JFRuser and Agricola, I agree that heavy infantry with polearms (or bastard swords or spears or lances) combined with shield walls per legion doctrine would be a tough nut to crack for both heavy cav and archers.
But then why didn't the military leaders of mid to high middle ages not use that tactic?
To me, by high middle ages the wealth and organization had returned to the feudal states enough to support a professional army. In fact, the wealth was enough to pay for mercenary armies from Schweiz and Allemande.

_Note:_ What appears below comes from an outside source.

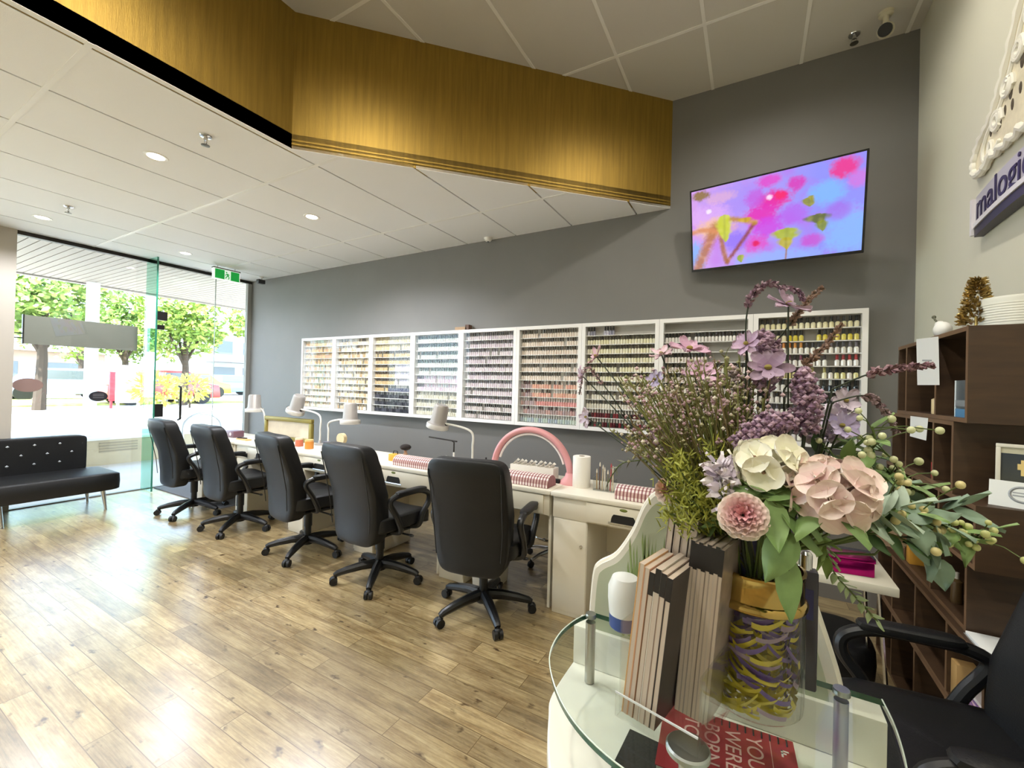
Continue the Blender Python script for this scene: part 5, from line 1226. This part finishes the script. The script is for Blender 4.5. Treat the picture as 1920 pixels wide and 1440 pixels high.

They did - the Saxons used shield-wall tactics very effectively (until they charged down the hill) at Hastings, and the Scots managed to repeatedly beat the English by using schiltroms of pikemen (which worked until the deployment of large numbers of longbowmen). The problem was that there was not the discipline, nor the standard of equipment, available to the average footsoldier as there was to the legionary (though as I said, one wonders whether several thousand longbowmen mixed with high-quality foot and heavy cavalry would have beaten the legion anyway). To paraphrase what jfruser says, the development of Rome is not reached again until Victorian times - its not about comparing how rich the rich were in both times, its about comparing how rich the poor were.
Also, as for artillery dont forget that the Romans did use cart-mounted light artillery called carroballistae which were, according to ancient sources, capable of precision fire at range, and which were taken into battle.
Also while we are talking about Roman history, its either Livy, Suetonius or Tacitus for me.